"""

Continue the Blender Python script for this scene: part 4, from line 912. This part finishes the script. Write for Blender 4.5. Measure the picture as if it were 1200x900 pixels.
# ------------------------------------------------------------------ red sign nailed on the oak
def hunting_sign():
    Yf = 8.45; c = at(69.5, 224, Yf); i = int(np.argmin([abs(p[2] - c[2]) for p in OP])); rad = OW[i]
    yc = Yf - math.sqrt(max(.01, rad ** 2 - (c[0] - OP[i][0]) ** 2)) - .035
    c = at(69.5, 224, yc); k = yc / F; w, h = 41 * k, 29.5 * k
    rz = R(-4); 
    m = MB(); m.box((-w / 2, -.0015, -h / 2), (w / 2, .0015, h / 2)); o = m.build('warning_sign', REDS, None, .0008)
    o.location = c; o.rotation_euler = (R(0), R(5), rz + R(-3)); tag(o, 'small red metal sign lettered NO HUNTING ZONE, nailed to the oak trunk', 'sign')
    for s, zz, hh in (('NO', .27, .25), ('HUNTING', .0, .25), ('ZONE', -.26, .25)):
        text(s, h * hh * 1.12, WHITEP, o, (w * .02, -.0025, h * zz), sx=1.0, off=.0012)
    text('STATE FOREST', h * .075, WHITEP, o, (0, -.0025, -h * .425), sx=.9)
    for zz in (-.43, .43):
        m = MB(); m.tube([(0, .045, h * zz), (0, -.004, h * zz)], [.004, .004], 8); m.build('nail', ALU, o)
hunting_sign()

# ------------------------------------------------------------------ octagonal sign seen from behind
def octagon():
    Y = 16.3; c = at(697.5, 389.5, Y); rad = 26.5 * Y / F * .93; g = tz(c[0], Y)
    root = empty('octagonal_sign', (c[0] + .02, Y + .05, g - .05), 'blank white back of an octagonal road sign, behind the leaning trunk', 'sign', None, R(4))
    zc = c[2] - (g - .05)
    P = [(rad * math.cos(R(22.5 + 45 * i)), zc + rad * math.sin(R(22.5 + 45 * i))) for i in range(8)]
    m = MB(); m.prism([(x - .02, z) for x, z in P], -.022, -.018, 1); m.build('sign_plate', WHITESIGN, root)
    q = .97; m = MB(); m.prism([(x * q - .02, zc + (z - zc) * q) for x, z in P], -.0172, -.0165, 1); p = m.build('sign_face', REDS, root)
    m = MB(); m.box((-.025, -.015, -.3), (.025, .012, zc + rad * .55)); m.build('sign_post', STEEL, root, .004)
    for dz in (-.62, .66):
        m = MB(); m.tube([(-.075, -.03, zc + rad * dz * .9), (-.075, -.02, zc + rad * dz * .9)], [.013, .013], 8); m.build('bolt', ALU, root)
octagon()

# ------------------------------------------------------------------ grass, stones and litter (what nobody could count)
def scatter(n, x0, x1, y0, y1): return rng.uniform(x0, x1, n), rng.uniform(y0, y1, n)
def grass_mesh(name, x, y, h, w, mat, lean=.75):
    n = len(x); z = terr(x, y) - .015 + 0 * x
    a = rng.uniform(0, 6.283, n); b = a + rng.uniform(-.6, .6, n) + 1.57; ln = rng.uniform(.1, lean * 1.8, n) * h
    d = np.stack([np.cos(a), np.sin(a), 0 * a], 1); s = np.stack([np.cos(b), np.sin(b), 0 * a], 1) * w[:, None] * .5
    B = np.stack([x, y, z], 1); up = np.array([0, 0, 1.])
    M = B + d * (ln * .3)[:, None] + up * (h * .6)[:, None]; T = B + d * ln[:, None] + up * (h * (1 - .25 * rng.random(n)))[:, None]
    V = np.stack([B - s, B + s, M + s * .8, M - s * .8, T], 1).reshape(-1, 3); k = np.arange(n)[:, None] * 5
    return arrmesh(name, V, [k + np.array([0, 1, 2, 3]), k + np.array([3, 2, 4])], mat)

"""

* _Goal of the exercise_: Give the material above again, word for word.

* _Result for this exercise_:
Continue the Blender Python script for this scene: part 4, from line 912. This part finishes the script. Write for Blender 4.5. Measure the picture as if it were 1200x900 pixels.
# ------------------------------------------------------------------ red sign nailed on the oak
def hunting_sign():
    Yf = 8.45; c = at(69.5, 224, Yf); i = int(np.argmin([abs(p[2] - c[2]) for p in OP])); rad = OW[i]
    yc = Yf - math.sqrt(max(.01, rad ** 2 - (c[0] - OP[i][0]) ** 2)) - .035
    c = at(69.5, 224, yc); k = yc / F; w, h = 41 * k, 29.5 * k
    rz = R(-4); 
    m = MB(); m.box((-w / 2, -.0015, -h / 2), (w / 2, .0015, h / 2)); o = m.build('warning_sign', REDS, None, .0008)
    o.location = c; o.rotation_euler = (R(0), R(5), rz + R(-3)); tag(o, 'small red metal sign lettered NO HUNTING ZONE, nailed to the oak trunk', 'sign')
    for s, zz, hh in (('NO', .27, .25), ('HUNTING', .0, .25), ('ZONE', -.26, .25)):
        text(s, h * hh * 1.12, WHITEP, o, (w * .02, -.0025, h * zz), sx=1.0, off=.0012)
    text('STATE FOREST', h * .075, WHITEP, o, (0, -.0025, -h * .425), sx=.9)
    for zz in (-.43, .43):
        m = MB(); m.tube([(0, .045, h * zz), (0, -.004, h * zz)], [.004, .004], 8); m.build('nail', ALU, o)
hunting_sign()

# ------------------------------------------------------------------ octagonal sign seen from behind
def octagon():
    Y = 16.3; c = at(697.5, 389.5, Y); rad = 26.5 * Y / F * .93; g = tz(c[0], Y)
    root = empty('octagonal_sign', (c[0] + .02, Y + .05, g - .05), 'blank white back of an octagonal road sign, behind the leaning trunk', 'sign', None, R(4))
    zc = c[2] - (g - .05)
    P = [(rad * math.cos(R(22.5 + 45 * i)), zc + rad * math.sin(R(22.5 + 45 * i))) for i in range(8)]
    m = MB(); m.prism([(x - .02, z) for x, z in P], -.022, -.018, 1); m.build('sign_plate', WHITESIGN, root)
    q = .97; m = MB(); m.prism([(x * q - .02, zc + (z - zc) * q) for x, z in P], -.0172, -.0165, 1); p = m.build('sign_face', REDS, root)
    m = MB(); m.box((-.025, -.015, -.3), (.025, .012, zc + rad * .55)); m.build('sign_post', STEEL, root, .004)
    for dz in (-.62, .66):
        m = MB(); m.tube([(-.075, -.03, zc + rad * dz * .9), (-.075, -.02, zc + rad * dz * .9)], [.013, .013], 8); m.build('bolt', ALU, root)
octagon()

# ------------------------------------------------------------------ grass, stones and litter (what nobody could count)
def scatter(n, x0, x1, y0, y1): return rng.uniform(x0, x1, n), rng.uniform(y0, y1, n)
def grass_mesh(name, x, y, h, w, mat, lean=.75):
    n = len(x); z = terr(x, y) - .015 + 0 * x
    a = rng.uniform(0, 6.283, n); b = a + rng.uniform(-.6, .6, n) + 1.57; ln = rng.uniform(.1, lean * 1.8, n) * h
    d = np.stack([np.cos(a), np.sin(a), 0 * a], 1); s = np.stack([np.cos(b), np.sin(b), 0 * a], 1) * w[:, None] * .5
    B = np.stack([x, y, z], 1); up = np.array([0, 0, 1.])
    M = B + d * (ln * .3)[:, None] + up * (h * .6)[:, None]; T = B + d * ln[:, None] + up * (h * (1 - .25 * rng.random(n)))[:, None]
    V = np.stack([B - s, B + s, M + s * .8, M - s * .8, T], 1).reshape(-1, 3); k = np.arange(n)[:, None] * 5
    return arrmesh(name, V, [k + np.array([0, 1, 2, 3]), k + np.array([3, 2, 4])], mat)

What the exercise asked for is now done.